School Cuts Looming after Measure A Fails

School+Cuts+Looming+after+Measure+A+Fails

Ava Francis-Hall

The future of local education is now under question. 

Measure A failed to pass on Tuesday, March 6th, marking a shift in the Novato community’s attitude surrounding funding to the Novato Unified School District.

The parcel tax was proposed on the Super Tuesday ballot, along with other local tax measures and propositions. Measure A aimed to add $125 to the current $251 per parcel rate, along with a 3.5 percent annual increase to adjust for inflation. Although the current parcel tax doesn’t expire until 2022, NUSD administration hoped that by securing this raise, the district could have maintained all of its programs and expanded new ones. 

Proponents of the Measure were surprised by the final polling results. The Measure did not come close to its required 2/3 majority passing vote. A slim one percent difference between the minority “no” and majority “yes” votes is causing NUSD staff to reevaluate their campaign messaging and local impact. 

NUSD Superintendent Kris Cosca believes that public perception of NUSD is not as favorable as it once was, leading to the final vote results. 

We also have to look within and see what harm we’ve done within our community, and I feel like we’ve been in the newspaper for a lot of negative things this year,” he said. “The San Marin lights have been a divisive community issue. There are some people out in Hamilton who are frustrated with the maintenance building we built out there. We’ve made some decisions about athletic fields that have upset some people in the community. The way negotiations went with teachers. We have the teachers saying a lot of negative things about administration and the district.”

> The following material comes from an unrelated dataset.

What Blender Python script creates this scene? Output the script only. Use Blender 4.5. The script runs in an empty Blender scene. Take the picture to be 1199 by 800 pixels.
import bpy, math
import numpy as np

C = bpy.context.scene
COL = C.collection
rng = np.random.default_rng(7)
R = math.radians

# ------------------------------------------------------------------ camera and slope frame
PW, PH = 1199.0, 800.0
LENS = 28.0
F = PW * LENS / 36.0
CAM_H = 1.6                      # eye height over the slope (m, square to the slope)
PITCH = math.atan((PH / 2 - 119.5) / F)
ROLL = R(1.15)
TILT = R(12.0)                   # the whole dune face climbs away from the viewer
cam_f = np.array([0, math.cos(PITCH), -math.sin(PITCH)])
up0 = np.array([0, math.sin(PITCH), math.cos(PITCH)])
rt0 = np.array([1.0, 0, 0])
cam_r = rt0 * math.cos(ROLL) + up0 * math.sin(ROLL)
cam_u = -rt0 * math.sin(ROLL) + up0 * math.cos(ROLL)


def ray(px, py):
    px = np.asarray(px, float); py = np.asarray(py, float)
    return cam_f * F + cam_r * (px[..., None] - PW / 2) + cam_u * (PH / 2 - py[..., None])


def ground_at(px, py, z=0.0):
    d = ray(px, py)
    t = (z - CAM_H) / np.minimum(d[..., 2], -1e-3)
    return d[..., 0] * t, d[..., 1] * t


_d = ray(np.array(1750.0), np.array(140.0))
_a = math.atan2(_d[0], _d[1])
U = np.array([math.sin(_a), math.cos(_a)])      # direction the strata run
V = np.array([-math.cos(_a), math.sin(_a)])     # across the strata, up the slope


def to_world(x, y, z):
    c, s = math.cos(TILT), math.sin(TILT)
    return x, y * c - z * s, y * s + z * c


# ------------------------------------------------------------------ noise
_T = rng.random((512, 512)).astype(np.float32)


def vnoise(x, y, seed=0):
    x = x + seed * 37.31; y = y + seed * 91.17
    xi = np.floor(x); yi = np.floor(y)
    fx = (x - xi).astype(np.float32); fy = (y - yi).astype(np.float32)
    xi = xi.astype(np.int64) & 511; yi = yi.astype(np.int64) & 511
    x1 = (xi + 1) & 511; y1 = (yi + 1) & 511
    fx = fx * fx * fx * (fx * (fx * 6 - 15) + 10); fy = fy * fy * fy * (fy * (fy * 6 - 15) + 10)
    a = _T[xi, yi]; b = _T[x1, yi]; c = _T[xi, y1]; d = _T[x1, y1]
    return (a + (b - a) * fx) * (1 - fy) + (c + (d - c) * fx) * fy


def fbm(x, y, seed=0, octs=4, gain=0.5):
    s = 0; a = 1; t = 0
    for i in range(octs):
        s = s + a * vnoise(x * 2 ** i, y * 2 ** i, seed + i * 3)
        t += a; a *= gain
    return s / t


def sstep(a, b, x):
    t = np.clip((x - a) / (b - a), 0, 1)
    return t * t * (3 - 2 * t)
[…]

Other popular measures on the ballot, along with education funding oriented Proposition 13 could have minimized voters who only aimed to vote for one or two new spending initiatives. However, Proposition 13 nor Tamalpais Union High School District’s Measure B passed. 

The “No on Measure A” campaign argued that the parcel taxes implemented so far have not created any significant improvements in test scores or quality of education. The detractors appealed to frustrated voters who felt they were already financially strained by the current $125 per year parcel tax. 

In the context of other Marin County school districts, however, Novato students receive the least amount of funding to their education. 

The NUSD system receives funding for 11,641 per student every year. This number is especially low in comparison to school districts like the Bolinas-Stinson Union or Sausalito Marin City School District who receive upwards of $50,000 per student, according to Ed-Data. 

The proposed parcel tax would have also landed on the lower cost side in comparison to other districts. The Novato parcel tax of $376 per person, which would have been fully realized if Measure A passed, does not come close to Kentfield’s whooping $1,999 parcel tax.

Cosca spoke to the educational inequity created by these drastic differences in funding across the county. 

“So we have significant financial challenges that other school districts in Marin County simply don’t. But the community and we expect ourselves to do the fifty thousand dollar per kid education plus the two thousand per parcel tax with a totally different set of resources,” Cosca said.

The implications of the failure of Measure A will not be fully realized for another two years as current parcel tax is still upheld. However, plans of expanding special programs and implementing others will have to be reevaluated. 

“There aren’t a lot of soft cuts left. The cuts that are left are gonna hurt,” Cosca. 

The specifics of the budget cuts are not certain, but multiple factors remain clear. There will be no teacher layoffs within the year and cuts to staffing will try to be avoided by administration as best as possible.

NHS science teacher and union representative John Dick stressed the importance of passing a future parcel tax. 

“The reality is that in the future the district is going to have to renew that parcel tax. If not, that’s four million dollars that they won’t be able to collect,” said Dick.

Dick acknowledged that those funds cover the salaries of at least 40 teachers, and expressed concern in the possibility of both teacher layoffs and drastic budget cuts in different areas.

Quality education in NUSD receives most of its support from local tax dollars and community support. After this latest financial blow, the district is being forced to come to terms with its perception in the community.